Das zehnte Album Nicht ohne uns zum dreißigjährigen Jubiläum verspricht schon mit dem gleichnamigen Titelsong als Reggaeton eine größere Anbindung an moderne Sounds sowie ungewöhnliche Rhythmen wie einen Fünfachteltakt im Song „Time To Change“. Laut Voltz „… haben wir uns zudem mit ‚Endangered Species‘ von Dianne Reeves eines Coversongs bedient, den wir musikalisch wie inhaltlich stark finden, da er sich gegen Rassismus und Gewalt gegen Frauen wendet“. Anne Breick ergänzt: „Es wird auch der Modern-Salsa-Style nicht fehlen, den unsere Keyboarderin Christiane Sattler mit eingebracht hat und der unsere gemeinsame Zeit in Kuba aufleben lässt. Unser afrobrasilianischer Song der ersten Stunde, ‚Gandalami‘, erhält dadurch ein neues Gewand.“ Das neue Album wirkt zeitgemäß, keyboardlastiger, sogar durchaus loungig. Dennoch ist mit „Ide Were Were“ ein Lied der Yoruba aus Westafrika zu hören, und der Titelsong „Nicht ohne uns“ betont, dass Frauen die Hälfte der Menschheit ausmachen.

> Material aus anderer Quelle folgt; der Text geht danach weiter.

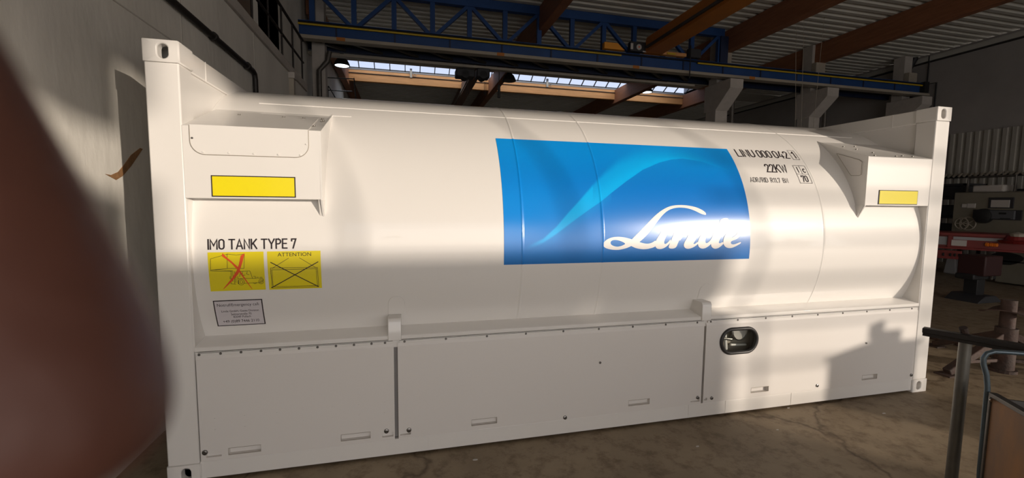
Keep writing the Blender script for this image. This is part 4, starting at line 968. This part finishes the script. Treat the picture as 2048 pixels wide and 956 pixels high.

„Wir können althergebrachte Klischees abbauen, Vorbilder sein und neue Maßstäbe setzen.“

Inzwischen haben sich Kick La Luna längst auch international einen Namen gemacht. Voltz erinnert sich: „Wir spielten auf einigen großen Festivals wie in den Nuenzigern auf dem größten Frauenmusikfestival der Welt in Michigan in den USA. Dort auf der Bühne als einzige deutsche Band vor Tausenden Frauen auftreten zu können, war schon mega. Auch 2006 als Vertretung Deutschlands bei der UNESCO in Paris eingeladen worden zu sein, ist ein berührendes Erlebnis in unserer Bandhistorie gewesen.“ In der Musikerinnenszene sind die Kicks sehr bekannt. Kein Wunder, war Anne Breick doch Mitgründerin des Frankfurter Frauen Musik Büros sowie des ersten deutschen Frauenmusikmagazins Melodiva. Als Band für ein rein weibliches Publikum verstehen sie sich aber schon lange nicht mehr. „Zu uns kommen einfach offene und bewusste Menschen, die intensiv Musik erleben und authentische Musik mit uns teilen wollen“, meint Anne Breick dazu.